Wednesday, June 2, 2010

Upcycling an old sweater into a shawl

I finally got around to doing something with the recycled yarn from my first thrift store sweater unraveling event.

The unravelling yielded a huge amount of apple green fingering weight yarn.  Some of the yarn was sacrificed for the ill-fated Brickyard Bag (and Race fans - in case you missed it - that certain race car driver with the movie star wife for whom the bag was being designed - actually won the Indy 500 this year!  Just think of the exposure if I actually could have gotten that darn design to work :})

OK - back to reality.  I wanted to use the yarn to try out some different types of shawl constructions - top down, bottom up, side to side - but couldn't really see getting a lot of wear out of apple green wool shawls, or see them being lovingly received as gifts.  So some over dying was in order.  This was my first attempt - and I made a serendipitous mistake.  I used Wilton's food coloring (the kind made for serious cake decorating) in the Delphinium Blue shade.  I had four skeins, roughly the same size, to dye, so I tried to keep the amounts of dye consistent in each batch.  I  heated the dye bath and yarn on stove to just come to a boil and then turned it off and let it cool, as all the color had been absorbed.  When I rinsed it, I realized that I did not get a consistent color across the skein; instead it was variegated with blue, teal, purple, with little splashes of magenta - like magic!  The second skein was just a little lighter- more yarn I think, but I got the same variegation.  By third batch I figured out that some of the icing colorant was sinking to the bottom of the pot and not mixing, causing the variegation.  My own version of kettle dyeing.

This is my first shawl from the wool - it's knit from the Emily Shawl pattern by Mandy Moore from Knitscene Winter/Spring 2010.  Emily Shawl.  This was a very interesting pattern because of the side to side construction technique.  The pattern is well written, works up quickly, and was a fun knit.    


  1. That is awesome! I did that on accident once, too. I was using koolaid to dye some yarn yellow. When I pulled it out, it was slightly varigated dark spots, light spots. I looked at the liquid and, just like you said, undesolved koolaid. Kool!
    But yours is way more beautiful, with the green under color. I love the shawl you made with it, too. A perfect use for a perfect yarn.
    Not bad for a recycled sweater and Wiltons food coloring! :)

  2. Hi, I enjoyed your blog and agree about apple green!

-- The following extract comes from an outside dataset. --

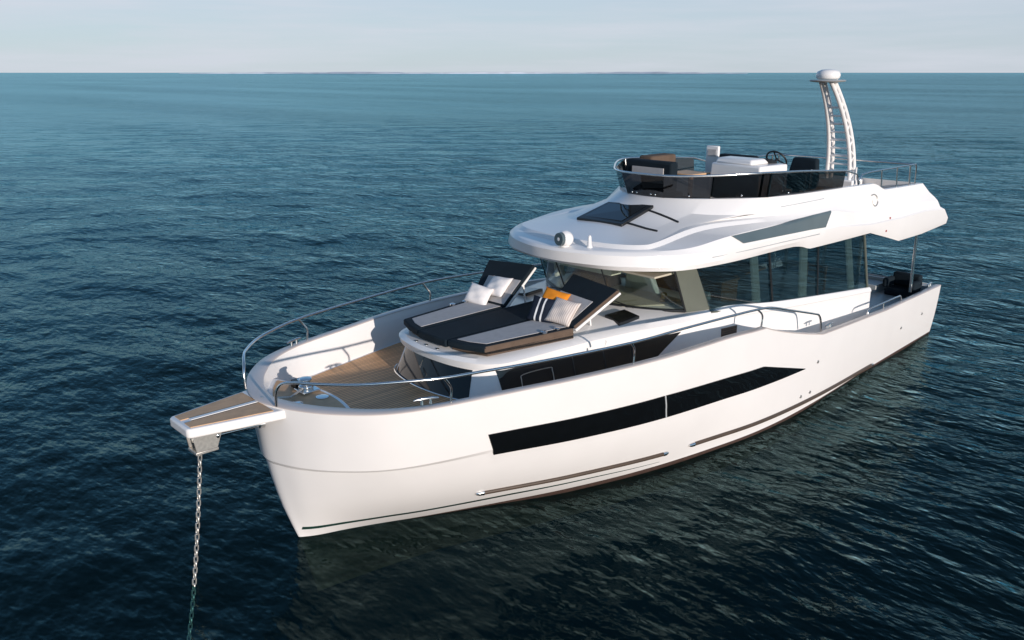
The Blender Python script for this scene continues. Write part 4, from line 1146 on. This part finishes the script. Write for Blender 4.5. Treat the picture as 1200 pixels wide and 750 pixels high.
# ---- cockpit: transom, seats
tr = MB(); tr.hexa([(15.45, -2.0, .94), (15.45, 2.0, .94), (15.62, 2.0, .94), (15.62, -2.0, .94)], [(15.50, -2.0, 1.20), (15.50, 2.0, 1.20), (15.64, 2.0, 1.20), (15.64, -2.0, 1.20)])
tro = tr.build('transom', M['grey_gel'], yacht, 30); bevel(tro, .02, 2)
MB().tube([(15.52, -1.95, 1.235), (15.52, 1.1, 1.235)], .02, 8).build('transom_rail', M['cap'], tro, 60)
cs = MB(); cs.box(14.85, 15.42, -1.5, .9, .963, 1.14); cs.build('cockpit_bench', M['grey_gel'], yacht, 30)
ck = MB(); ck.box(14.85, 15.42, 1.10, 1.74, 0.964, 1.14); ck.box(15.26, 15.44, 1.10, 1.74, 1.14, 1.46); ck.box(14.85, 15.3, 1.66, 1.80, 1.14, 1.36); ck.box(14.85, 15.3, 1.04, 1.16, 1.14, 1.36)
cko = ck.build('cockpit_armchair', M['navy'], None, 30); bevel(cko, .05, 3)
tag(cko, 'navy blue upholstered armchair in the aft cockpit beside the steel wing post', 'armchair')

# ------------------------------------------------------------------ cushions lying on the loungers
def pillow(name, label, w, h, th, centre, ax, up, mat, group=None, extra=None):
    """ax: direction of the width, up: direction of the height, both in boat axes"""
    n = 18; v = []; f = []
    x = Vector(ax).normalized(); y = Vector(up); y = (y - x * y.dot(x)).normalized(); zz = x.cross(y)
    for side in (1, -1):
        for i in range(n + 1):
            for j in range(n + 1):
                u, q = -1 + 2 * i / n, -1 + 2 * j / n
                pin = 1 - .07 * (1 - q * q) * abs(u) ** 3
                piv = 1 - .07 * (1 - u * u) * abs(q) ** 3
                k = max(0, (1 - abs(u) ** 2.6)) ** .55 * max(0, (1 - abs(q) ** 2.6)) ** .55
                wr = 1 + .08 * math.sin(5 * u + 3 * q) + .05 * math.sin(7 * q - 4 * u)
                v.append((u * w / 2 * pin, q * h / 2 * piv, side * th / 2 * k * wr))
    N = (n + 1) ** 2
    for b in (0, N):
        for i in range(n):
            for j in range(n):
                a = b + i * (n + 1) + j
                f.append((a, a + n + 1, a + n + 2, a + 1) if b == 0 else (a, a + 1, a + n + 2, a + n + 1))
    o = link_mesh(name, v, f, mat, None, 0, raw=True)
    for p in o.data.polygons: p.use_smooth = True
    X, Y = W(x), W(y); Z = X.cross(Y)
    c = W(centre)
    o.matrix_world = Matrix(((X.x, Y.x, Z.x, c.x), (X.y, Y.y, Z.y, c.y), (X.z, Y.z, Z.z, c.z), (0, 0, 0, 1)))
    tag(o, label, 'cushion', group)
    return o
G = 'cushions on the sun loungers'
pillow('cushion', 'plain cream cushion in front, standing on the grey mattress of the starboard lounger', .46, .36, .15, (3.98, -.90, 2.50), (.22, 1, -.12), (.62, .0, .78), M['cream'], G)
pillow('cushion', 'plain cream cushion leaning on the starboard backrest behind the other cream one', .44, .42, .14, (4.27, -.76, 2.62), (.10, 1, .05), (.78, .0, .62), M['cream'], G)
nv = pillow('cushion', 'navy cushion with two white stripes, foremost on the port lounger', .44, .42, .15, (4.02, .56, 2.535), (.42, 1, -.10), (.62, -.1, .78), M['navy_striped'], G)
pillow('cushion', 'bright orange cushion behind the navy striped one on the port lounger', .44, .44, .13, (4.22, .56, 2.625), (.25, 1, -.15), (.74, .0, .68), M['orange'], G)
pillow('cushion', 'beige cushion with fine ribs leaning against the port lounger backrest', .44, .44, .15, (4.12, .87, 2.55), (.22, 1, -.1), (.74, .0, .68), M['stripe'], G)

# ------------------------------------------------------------------ anchor chain
chain = bpy.data.objects.new('anchor_chain', None)
chain.location = W((-1.2, 0, 1.66)); COL.objects.link(chain)
tag(chain, 'galvanised steel anchor chain hanging from the bow roller into the water', 'chain')
p0, p1 = Vector((-1.19, 0, 1.72)), Vector((-1.50, .12, 0.0))
pts = []
for k in range(200):
    u = k / 100.0
    p = p0 + (p1 - p0) * u + Vector((-.05, .0, 0)) * (u * u - u)
    if u > 1.06:
        p += Vector((-.05, .03, 0)) * (u - 1.06)
    pts.append(p)
proto = None; pitch = .062; acc = 0; last = pts[0]; cnt = 0
def link_mesh_data():
    m = MB(); q = []
    for k in range(16):
        a = 2 * math.pi * k / 16
        q.append((.021 * math.cos(a), 0, .020 * (1 if math.sin(a) > 0 else -1) + .021 * math.sin(a)))
    m.tube(q, .0100, 6, closed=True)
    return m
for i in range(1, len(pts)):
    acc += (pts[i] - last).length; last = pts[i]
    if acc >= pitch and cnt < 72:
        acc = 0
        d = W(pts[i]) - W(pts[i - 1])
        if proto is None:
            proto = link_mesh_data().build('link', M['steel_dull'], None, 60); o = proto
        else:
            o = proto.copy(); COL.objects.link(o)
        o.parent = chain
        o.matrix_parent_inverse = Matrix.Translation(-chain.location)
        rot = d.to_track_quat('Z', 'Y').to_matrix().to_4x4() @ Matrix.Rotation(math.pi / 2 * (cnt % 2) + .3, 4, 'Z')
        o.matrix_basis = Matrix.Translation(W(pts[i])) @ rot
        cnt += 1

Your dye job came out really beautiful and unlike most of my mistakes is probably even prettier than the solid would have been. I have a question if you don't mind, I am knitting the emily shawl and this is my first lace project it is also my first shawl and I have never used a chart before. I know the shawl is knit side to side so where are the decreases? Is there something I am missing? I am getting to the end of the 6 times doing chart c and don't know what to do next, I can't find anything that tells me what to do! Please help! Thank you

  3. Hi - thanks for kind words about the blog. The Emily shawl is not constructed like a traditional shawl. It is a triangle knit from the point on one side to the long edge on the other side. Blocking will bring it into shape. So there are no decreases at the end. Just increases till it's the right length. So you are doing fine and are just about finished!. Just bind off loosely, and block it into the shape of a shawl. I had to blck mine fairly severely - don't be afraid to do that with lace to get all the holes to open up. consider posting a picture over on You will be able to see pictures and comments of other people who have enjoyed Emily as well. If you have other questions - feel free to email me (see contact) if that is easier. Happy knitting! Sarah B

  4. Oh my goodness thank you so so much for your help, usually I get halfway done with something and realize I have done something horribly wrong and have to redo it. Your quick reply was so nice too as I was freaking out after all this hard work and 3 do overs. I will definitely post it on ravelry if it comes out nicely and will let you know. I hope mine is half as nice as yours as I want to give it to someone who has been very sweet to me! Once again thank you for helping a panicky semi-new knitter!

  5. Glad I could help - I have certainly been in that same panic spot! I'm sure that your shawl is going to be just beautiful and your friend will treasure it.